The Right Suit Makes the Man

When interviewing, almost all employers want to see a man in a nice pair of slacks and a jacket. Of course, if you’re interviewing for a job as a mechanic or where you’ll be outdoors most of the time, a suit may be a bit much. For the most part, however, you’ll want an interview suit. Most stylists recommend going with a solid black, grey, or navy because these are neutral colors. In the debate on single- verses double-breasted suits, the single is often considered a better interview jacket. Why? It’s simple and understated. You don’t really want the interviewer to notice your clothing at all, so the basic design is best.

The Dress Shirt

The dress shirt you wear with your suit should complement it without standing out. The smart men’s shirt range should be wide enough to include a few shirts that can be mixed and matched with each suit. A crisp white shirt is the most neutral and goes with everything, but a light blue or off-white is also a good choice. Black will stand out, and some people simply do not like the look of a black shirt worn with any color suit jacket except white. Avoid pinstripes, shirts with different colored collars, and collars with monograms. Many experts also suggest avoiding shirts with French cuffs since wearing cufflinks can make it look like you’re showing off.

The Tie

According to some interviewers, the very first thing they notice when a man walks into a room is his tie. This makes it the most important part of your outfit. While some people’s instinct may be to go with a bright color or pattern so that it contrasts with a dark suit, don’t go too crazy. You want a tie that matches both your suit and dress shirt. A solid color, small pattern, small dots, or two-color striped tie all work well. Don’t wear a matching pocket square in your jacket pocket—like cufflinks, this comes off as a little pretentious. Your interviewer might also wonder if you’re going to a wedding after the interview.

Your Shoes

Finally, your shoes are the last major piece of your wardrobe.
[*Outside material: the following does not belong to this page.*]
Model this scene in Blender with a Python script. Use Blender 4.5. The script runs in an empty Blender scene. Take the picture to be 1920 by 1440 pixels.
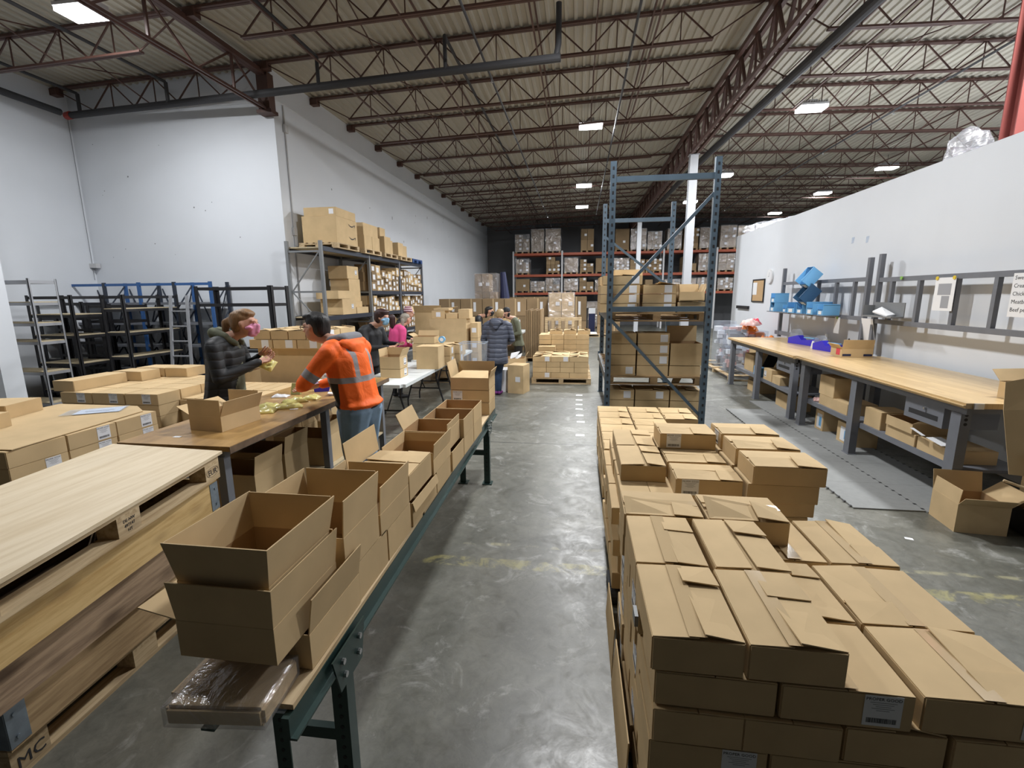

You want to go with something conservative: black or dark brown shoes work well. Wear dark socks that blend in. Do not wear sneakers to any professional interview. They may be okay for interviews to which you won’t be wearing a suit, but for the most part, you need to always wear dress shoes. Make certain they look nice, too. Get them shined if they’re looking scuffed.

Accessories

Once you’ve gotten a nice interview outfit picked out (perhaps from the Lexington menswear collection), you can add a few accessories to it. But again, keep it conservative. A nice watch is a good extra, as is a simple tie bar. If you wear a belt, which is recommended, keep it simple. Later, when comparing applicants, you want the interviewer to remember you as the one with the experience, not the guy who was wearing the excessively large belt or the weird tie bar.

The Fit is Important

It’s not enough to have all of the pieces of your interview outfit match. The shirt and suit have to fit you well. If you’ve lost or gained weight, you may need to go shopping for new clothes. A poorly fitting suit is an instant turn-off to interviewers since it shows a lack of attention to detail. Make sure shirt and jacket sleeves and the pant legs are all long enough and that the shirt and jacket aren’t too tight or too loose.